The raid was led by Director FIA Shahid Hayat.

Sources told that Mr. Hayat was collecting more evidences from the Axact office. It is learnt that Iran’s vice president and brother of former Afghan president were also issued fake degrees by the Axact.

Amir Liaquat’s prompt denial:

Speaking to ARY News, Mr. Amir Liaquat rejected media reports stating him as recipient of a degree from Axact-run varsity.

He castigated media for maligning him without getting his version on the issue. He slammed that “sources of media are revealing blatant false information which has no truth”.
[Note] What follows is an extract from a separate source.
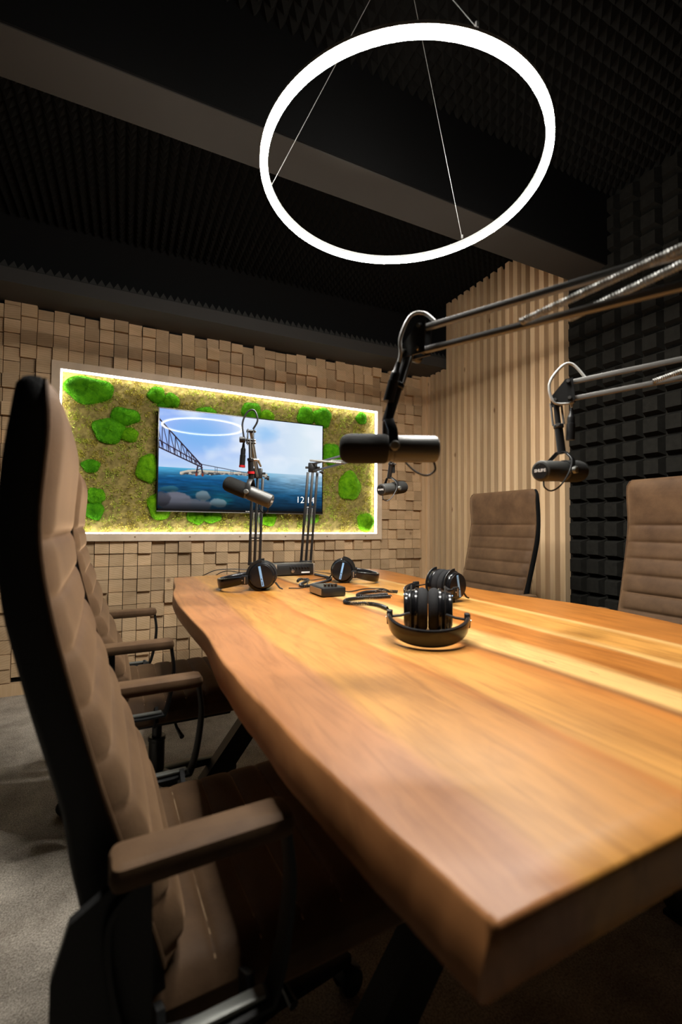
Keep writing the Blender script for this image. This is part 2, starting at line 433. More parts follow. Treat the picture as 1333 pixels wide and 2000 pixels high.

He burst out in anger, saying media first should verify before airing any content.

Probe underway:

Investigators on May 27 arrested the head of Axact Shoaib Shaikh accused of running a global fake degree empire and conducted fresh raids at its Karachi headquarters where they discovered thousands of blank diplomas.

The CEO of software house Axact, revealed the location of the blank degrees that were ready for printing as well as fake student ID cards during the course of his interrogation, magistrate Javed Malik had told reporters.

The government began investigating Axact after it was accused by the New York Times earlier this month of running a network of websites for phoney universities as part of an elaborate scheme that generated tens of millions of dollars annually.

Islamabad has also sought the assistance of the US Federal Bureau of Investigation and Interpol in the probe.

The Times report quoted former employees and analysed more than 370 websites of fake universities, accreditation bodies and other purported institutions. It cited clients from the US, Britain and the United Arab Emirates who had paid sums ranging from thousands to hundreds of thousands of dollars for their degrees.